Question 1
In terms of bonds, what is “reinvestment risk”?
a) Change in price due to changes in interest rates.
b) Risk of investing funds in debt of questionable credit quality.
c) Uncertainty concerning rates at which cash flows can be reinvested.
d) None of the above.
Question 2
If yield-to-maturity (YTM) is greater than the coupon rate (CPN) of a bond, then the bond price will be:
a) Greater than par or face value.
b) Less than par or face value.
c) Equal to par or face value.
d) Not enough information to answer the question.
Question 3
Suppose a bond is trading at a premium to par or face value. This bond’s yield-to-maturity (YTM) is:
a) Greater than the coupon rate (CPN) of the bond.
b) Less than the coupon rate (CPN) of the bond.
c) Equal to the coupon rate (CPN) of the bond.
d) Not enough information to answer the question.
Answer 1)
Option C is correct. Uncertainty concerning rates at which cash flows can be reinvested.

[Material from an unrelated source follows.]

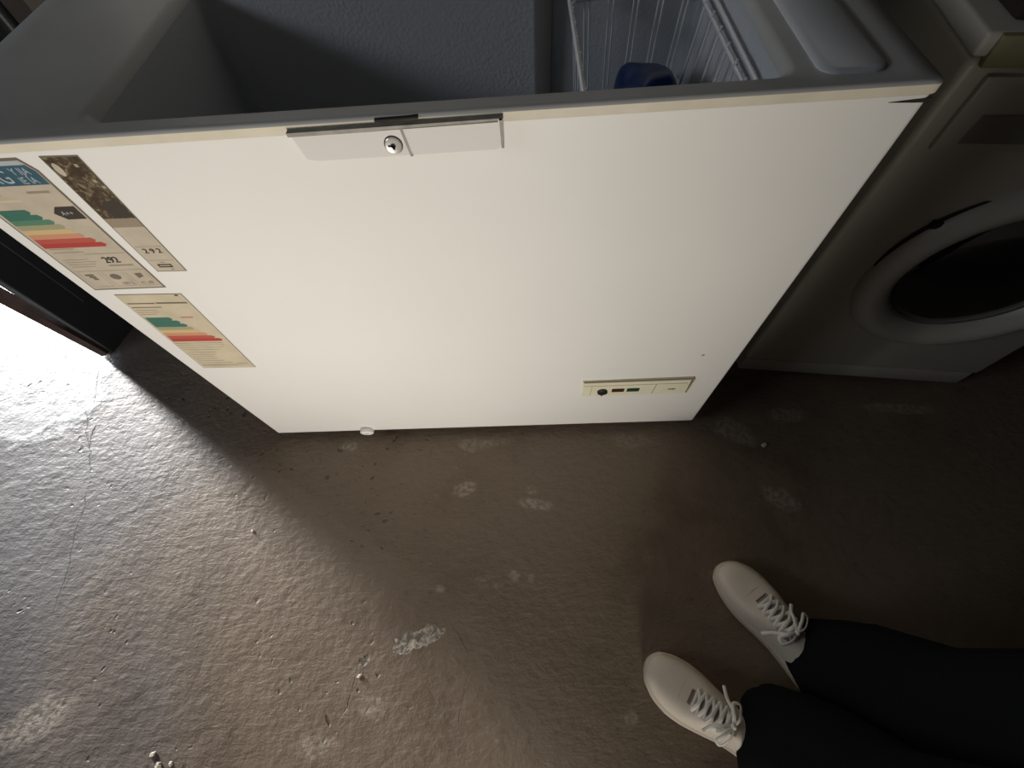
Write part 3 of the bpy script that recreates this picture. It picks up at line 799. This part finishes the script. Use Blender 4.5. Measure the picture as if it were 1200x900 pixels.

Reinvestment Risk is the risk that the Cash Flow received may be reinvested in a lower yielding security.
Answer 2)
Option B is correct. Less than par or face value.
When the YTM > coupon rate. them the Bond will trade below par as the required rateof return is not fulfilled by the coupon rate.
Answer 3)
Option B is correct. Less than the coupon rate (CPN) of the bond.
When the YTM > coupon rate. them the Bond will trade below par as the required rateof return is not fulfilled by the coupon rate.